Because of his success, Nakatani does not have to climb aboard very many longshots. The ultimate compliment is paid to a jockey by racegoers when they begin to bet horses because he is riding them.

Nakatani might not be an apprentice any more, but he is still going to school.

“Laffit Pincay is my idol,” he said. “To this day he’s the best from the eighth-pole to the wire. I watch him . . . and he’s a big part of my success. You look around here and you’ve got Gary Stevens, Chris McCarron, Eddie Delahoussaye, the greatest riders in the world. You’ve got to learn around these guys.”

Advertisement

Horse Racing Notes

The Juddmonte Farms entry of Skimble, ridden by Pat Day, and Nidd, ridden by Eddie Delahoussaye, is the 9-5 favorite in today’s Palomar Handicap. Delahoussaye is back for the first time since he was injured in a mishap last Saturday. Second choice is another entry, Mr. and Mrs. Martin Wygod’s Glass Ceiling, with Chris McCarron aboard, and Private Persuasion, with Alex Solis up, at 5-2. . . . The Rocking Chair Derby, a showcase for retired riders, will be held between the fifth and sixth races without parimutuel betting. . . . Stellar Affair, ridden by Gary Stevens, was the winner of the $60,000 Matching Handicap Friday. . . . A federal judge in Syracuse, N.Y., refused to vacate an Internal Revenue Service lien imposed on Devil His Due’s owner as a way of collecting back taxes from her father.

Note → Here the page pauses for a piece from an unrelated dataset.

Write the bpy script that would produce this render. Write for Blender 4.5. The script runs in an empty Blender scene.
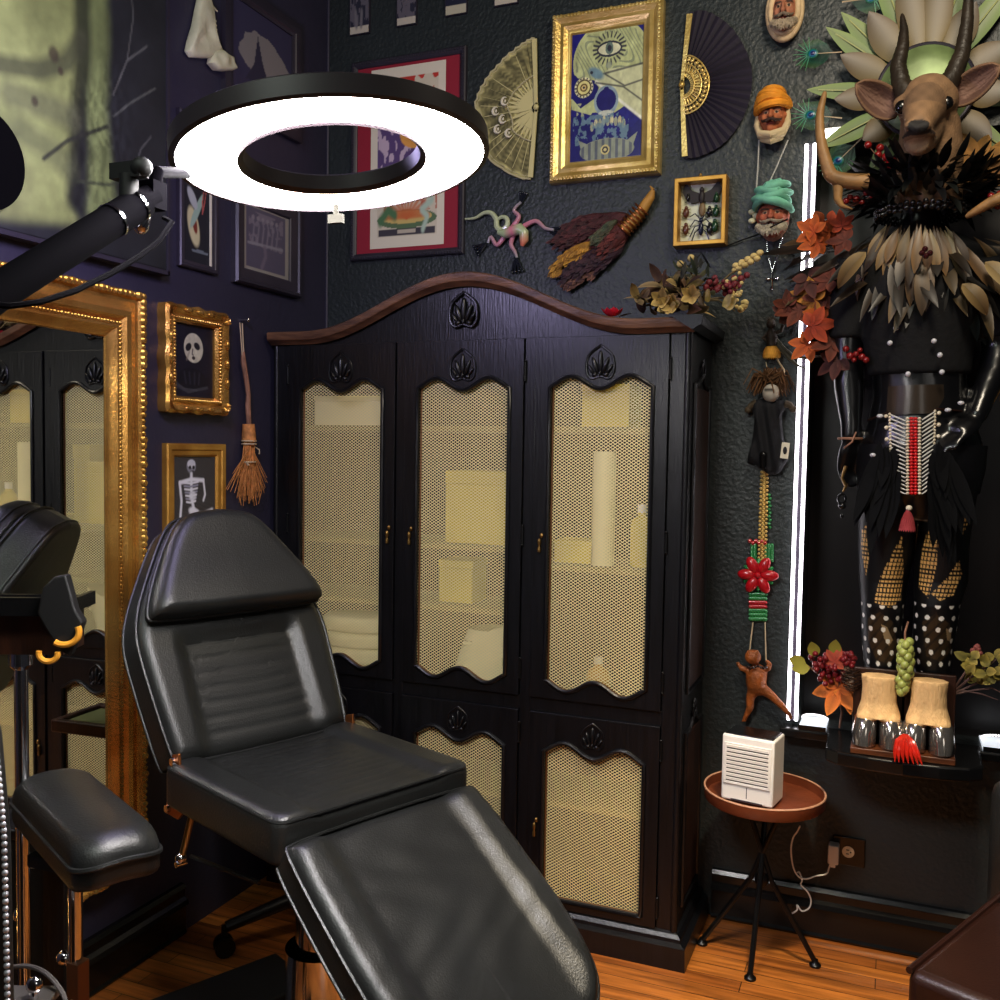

However, U.S. District Judge Thomas McAvoy granted a preliminary injunction that will allow Devil His Due to race Sept. 17 in the Woodward at Belmont Park. McAvoy issued his decision following a two-day hearing. He gave attorneys 60 days for discovery of evidence, after which time the judge will set a trial date. Devil His Due’s owner, Edith LiButti, contends the IRS wrongfully placed the lien and notice of seizure on the horse and Lioncrest Stables in Mahwah, N.J. Although LiButti claims she is the sole owner of Devil His Due, the IRS contends her father is profiting from his association with his daughter and has an undisclosed financial interest in the horse.